生きてることにありがたみを感じられなくなってる人は、この映画をみていろいろ感じたらいいんじゃないだろうか。退屈な日常ってすげー幸せだなーってこととか、退屈をつくっているのは実は自分で、自分が動き始めたらなんだって輝きを見せることもわかってくると思うよ。生き続けたければ、神に抗うしかない。そんな状況になったこともないくせに、適当に人生嘆いているのはもったいなさすぎる。パニックホラーというか、サバイバルというか、“必死”というのがどういうことなのかを深く考えさせてくれる作品が「神さまの言うとおり」だと勝手に思っている。

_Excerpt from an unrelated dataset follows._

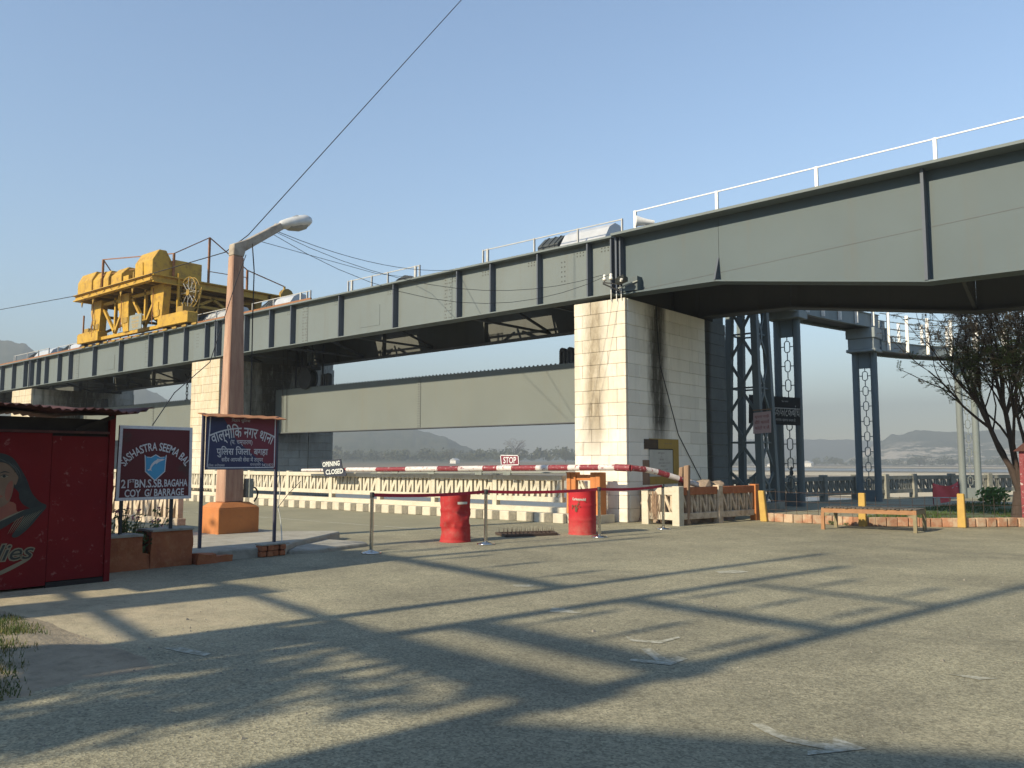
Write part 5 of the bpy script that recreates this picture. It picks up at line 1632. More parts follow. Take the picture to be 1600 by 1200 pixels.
DR = [(-10.35, 16.62, 1.335), (-10.17, 16.95, 1.30), (-10.02, 17.25, 1.24), (-9.86, 17.5, 1.16), (-9.72, 17.72, 1.08), (-9.58, 17.95, 1.0), (-9.45, 18.15, .93)]
for i in range(len(DR) - 1):
    mb = MB(); pipe(mb, DR[i], DR[i + 1], .068)
    mb.build(('red_band', 'white_band')[i % 2], M[('boom_red', 'boom_white')[i % 2]], t)
mb = MB(); mb.tube([(-19.5, 16.62, 1.13), (-16.5, 16.62, 1.165), (-13.0, 16.62, 1.20), (-12.2, 16.62, 1.215)], .022, 6); mb.build('stay_rod', M['box_grey'], t)
for x in (-18.4, -16.9, -15.1, -14.1):
    MB().box(x - .12, x + .12, 16.59, 16.65, 1.13, 1.22).build('rod_clamp', M['box_grey'], t)
t = thing('boom_support', 'two rough wooden stumps holding the boom pivot behind the balustrade', 'support post', (-9.8, 16.9, 0))
MB().hexa([(-9.92, 17.9, 0), (-9.80, 17.9, 0), (-9.80, 18.02, 0), (-9.92, 18.02, 0)], [(-9.80, 17.9, 1.34), (-9.70, 17.9, 1.36), (-9.70, 18.0, 1.36), (-9.80, 18.0, 1.34)]).build('stump', M['wood'], t, bevel=.012)
MB().hexa([(-9.58, 17.68, 0), (-9.47, 17.68, 0), (-9.47, 17.79, 0), (-9.58, 17.79, 0)], [(-9.55, 17.66, 1.38), (-9.42, 17.66, 1.40), (-9.42, 17.77, 1.40), (-9.55, 17.77, 1.38)]).build('stump', M['wood'], t, bevel=.012)
MB().tube([(-9.84, 17.85, 1.06), (-9.5, 17.72, 1.06)], .03, 8).build('pivot_pin', M['black'], t)
# STOP board and the black open / closed board
t = thing('stop_board', 'small maroon STOP board standing on top of the boom', 'sign', (-14.0, 16.56, 1.4))
pl_ = [(-14.25, 1.375), (-13.64, 1.39), (-13.665, 1.645), (-14.29, 1.655)]
MB().prism(pl_, 'y', 16.555, 16.575).build('panel', M['sign_red'], t)
mb = MB()
for i in range(4):
    a, b = Vector(pl_[i]), Vector(pl_[(i + 1) % 4])
    n_ = Vector((-(b - a).y, (b - a).x)).normalized() * .022
    mb.prism([tuple(a), tuple(b), tuple(b + n_), tuple(a + n_)], 'y', 16.549, 16.5545)
mb.build('white_border', M['sign_white'], t)
mb = MB(); put_text(mb, 'STOP', (0, 16.55, 0), (1, 0, 0), (0, 0, 1), -13.96, 1.517, .43, .17, bold=.015); mb.build('lettering', M['sign_white'], t)
MB().box(-14.0, -13.92, 16.575, 16.60, 1.28, 1.5).build('bracket', M['black'], t)
t = thing('closed_board', 'dark tilted board with hand-painted white letters hanging on the left end of the boom', 'sign', (-21.1, 16.52, 1.2))
pl_ = [(-21.60, 1.01), (-20.55, 1.02), (-20.52, 1.10), (-20.72, 1.30), (-20.80, 1.555), (-21.82, 1.50), (-21.72, 1.33)]
MB().prism(pl_, 'y', 16.50, 16.52).build('panel', M['board_navy'], t)
mb = MB()
UXc = (math.cos(.06), 0, math.sin(.06))
put_text(mb, 'OPENING', (-21.27, 16.494, 1.405), UXc, (-.06, 0, 1), 0, 0, .86, .155, bold=.025)
put_text(mb, 'CLOSED', (-21.10, 16.494, 1.165), UXc, (-.03, 0, 1), 0, 0, .86, .155, bold=.025)
mb.build('lettering', M['text_grey'], t)
MB().box(-21.2, -21.1, 16.52, 16.56, 1.15, 1.35).build('bracket', M['black'], t)

# ------------------------------------------------------------------ stanchions with red belts
st = thing('stanchion', 'x', 'stanchion', (0, 0, 0), 'polished barrier stanchions')
MB().lathe([(0.001, 0), (.16, 0), (.165, .012), (.15, .028), (.06, .045), (.035, .06), (0.001, .062)], (0, 0, 0), 28).build('base', M['chrome'], st)
MB().lathe([(.031, .06), (.031, .93)], (0, 0, 0), 18).build('tube', M['chrome'], st)
MB().lathe([(.036, .90), (.038, .91), (.038, .975), (.034, .985), (0.001, .988)], (0, 0, 0), 18).build('head', M['black'], st)
SPOS = [(-10.58, 9.05), (-10.12, 11.33), (-9.33, 13.8), (-9.36, 16.35)]
SL = ['polished stanchion nearest the camera at the left end of the red belt', 'polished stanchion between the dented drum and the spike strip', 'polished stanchion standing in front of the rusted drum', 'farthest polished stanchion, before the corner balustrade']
for i, (x, y) in enumerate(SPOS):
    if i == 0:
        st.location = (x, y, 0); st['label'] = SL[0]
    else:
        copy_tree(st, (x, y, 0), SL[i])
BL = ['red barrier belt from the left stanchion to the middle one', 'red barrier belt passing before the rusted drum', 'red barrier belt from the third stanchion to the balustrade']
for i in range(3):
    a, b = SPOS[i], SPOS[i + 1]
    mb = MB()
    n_ = 14
    dx, dy = b[0] - a[0], b[1] - a[1]
    L = math.hypot(dx, dy)
    nx_, ny_ = -dy / L * .0015, dx / L * .0015
    for k in range(n_):
        f0, f1 = (k / n_) * (1 - .07 / L) + .035 / L, ((k + 1) / n_) * (1 - .07 / L) + .035 / L
        s0_, s1_ = -.035 * 4 * f0 * (1 - f0), -.035 * 4 * f1 * (1 - f1)
        P0, P1 = (a[0] + dx * f0, a[1] + dy * f0), (a[0] + dx * f1, a[1] + dy * f1)
        z_ = .945
        mb.hexa([(P0[0] - nx_, P0[1] - ny_, z_ - .028 + s0_), (P1[0] - nx_, P1[1] - ny_, z_ - .028 + s1_), (P1[0] + nx_, P1[1] + ny_, z_ - .028 + s1_), (P0[0] + nx_, P0[1] + ny_, z_ - .028 + s0_)],
                [(P0[0] - nx_, P0[1] - ny_, z_ + .028 + s0_), (P1[0] - nx_, P1[1] - ny_, z_ + .028 + s1_), (P1[0] + nx_, P1[1] + ny_, z_ + .028 + s1_), (P0[0] + nx_, P0[1] + ny_, z_ + .028 + s0_)])
    tag(mb.build('barrier_belt', M['belt']), BL[i], 'belt', 'red barrier belts')

# ------------------------------------------------------------------ steel drums
def drum(cx, cy, r, h, dent, m, seed):
    prof = [(.0, 0.006), (r * .96, .006), (r * 1.02, 0), (r * 1.02, .018), (r, .025)]
    for z in [i / 30 for i in range(2, 29)]:
        q = 1 + (.028 if abs(z - .345) < .02 or abs(z - .665) < .02 else 0) + (.008 * math.sin(z * 90) if (z < .30 or z > .7) else 0)
        prof.append((r * q, z * h))
    prof += [(r, h - .025), (r * 1.02, h - .018), (r * 1.02, h), (r * .97, h), (r * .96, h - .02), (0.0, h - .02)]
    n = 44
    vs, fs = [], []
    for rr, z in prof:
        for k in range(n):
            a = 2 * math.pi * k / n
            q = rr
            if dent and rr > .1:
                w = math.sin(math.pi * min(1, max(0, z / h)))
                v = mnoise.noise(Vector((math.cos(a) * 1.4, math.sin(a) * 1.4, z * 3.6 + seed)))
                v2 = mnoise.noise(Vector((math.cos(a) * 3, math.sin(a) * 3, z * 7 + seed)))
                q = rr * (1 + w * (-.16 * max(0, v * 2.0) + .07 * v2) - .02 * w)
            vs.append((cx + q * math.cos(a), cy + q * math.sin(a), z))
    for i in range(len(prof) - 1):
        for k in range(n):
            k2 = (k + 1) % n
            fs.append((i * n + k, i * n + k2, (i + 1) * n + k2, (i + 1) * n + k))
    return MB().add(vs, fs, True)
t = thing('steel_drum', 'bright red dented oil drum with a small white label', 'drum', (-10.93, 11.38, 0), 'red oil drums')
o = drum(-10.93, 11.38, .285, .89, 1, 'drum_a', 2.0).build('drum_body', M['drum_a'], t)
o.modifiers.new('es', 'EDGE_SPLIT').split_angle = R(38)
def on_drum(cx, cy, r, a0, a1, z0, z1, n=8):
    mb = MB()
    for k in range(n):
        a, b = a0 + (a1 - a0) * k / n, a0 + (a1 - a0) * (k + 1) / n
        mb.add([(cx + r * math.cos(a), cy + r * math.sin(a), z0), (cx + r * math.cos(b), cy + r * math.sin(b), z0), (cx + r * math.cos(b), cy + r * math.sin(b), z1), (cx + r * math.cos(a), cy + r * math.sin(a), z1)], [(0, 1, 2, 3)])
    return mb
on_drum(-10.93, 11.38, .294, R(-38), R(2), .70, .745).build('label', M['paper'], t)
t = thing('steel_drum', 'dull red ribbed oil drum with a rust hole and white lettering beside the orange gatepost', 'drum', (-10.02, 14.2, 0), 'red oil drums')
DX, DY, DR_ = -10.02, 14.2, .285
o = drum(DX, DY, DR_, .89, 0, 'drum_b', 7).build('drum_body', M['drum_b'], t)
o.modifiers.new('es', 'EDGE_SPLIT').split_angle = R(38)
vs, fs = text_geo('Carbonmobil', 1.0, 0.0, .03)
x0, x1 = min(v[0] for v in vs), max(v[0] for v in vs)
y0, y1 = min(v[1] for v in vs), max(v[1] for v in vs)
out = []
for x, y in vs:
    a = R(-98) + (x - x0) / (x1 - x0) * R(58)
    z = .70 + (y - y0) / (y1 - y0) * .055 - (x - x0) / (x1 - x0) * .008
    out.append((DX + (DR_ + .006) * math.cos(a), DY + (DR_ + .006) * math.sin(a), z))
MB().add(out, fs).build('lettering', M['paper'], t)
mb = MB()
for k in range(16):
    a = R(-78) + rnd.gauss(0, .16)
    z = .58 + rnd.gauss(0, .035) + (a - R(-78)) * .12
    s = rnd.uniform(.012, .032)
    P = []
    for e in range(7):
        t_ = e * 2 * math.pi / 7
        aa, zz = a + s * 3.2 * math.cos(t_) * rnd.uniform(.7, 1.1), z + s * math.sin(t_) * rnd.uniform(.7, 1.1)
        rr = DR_ + .0145 + k * .0002
        P.append((DX + rr * math.cos(aa), DY + rr * math.sin(aa), zz))
    mb.add(P, [tuple(range(7))])
mb.build('rust_patch', M['rust_spot'], t)

# ------------------------------------------------------------------ spike strip
t = thing('spike_strip', 'dark steel spike strip lying on the road between the two drums', 'spike strip', (-10.8, 13.2, 0))
a, b = Vector((-10.72, 12.62, .03)), Vector((-10.25, 13.62, .03))
c, e = Vector((-11.28, 12.95, .03)), Vector((-10.62, 13.98, .03))
for p, q in ((a, b), (c, e), (a, c), (b, e)):
    MB().beam(p, q, .045, .045).build('bar', M['spike'], t)
for k in range(13):
    f = (k + .5) / 13
    p, q = c.lerp(e, f), a.lerp(b, f)
    MB().beam(p, q, .02, .02).build('cross_bar', M['spike'], t)
    for w in (.1, .5, .9):
        s0_ = p.lerp(q, w)
        MB().tube([s0_, s0_ + Vector((rnd.uniform(-.02, .02), rnd.uniform(-.02, .02), .13))], [.009, .001], 5).build('spike', M['spike'], t)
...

瞬と天谷の見る世界がどうなるか、神の子としてあがめられて、世界がどう変わっていくのか、どうせなら漫画では出せなかったような神の子たち以外の状況も知りたいよね。ただのデスゲームじゃなく、深ーいお話なんだから、こんなもんで終わってほしくはないのだ。どうかよろしくお願いしたい。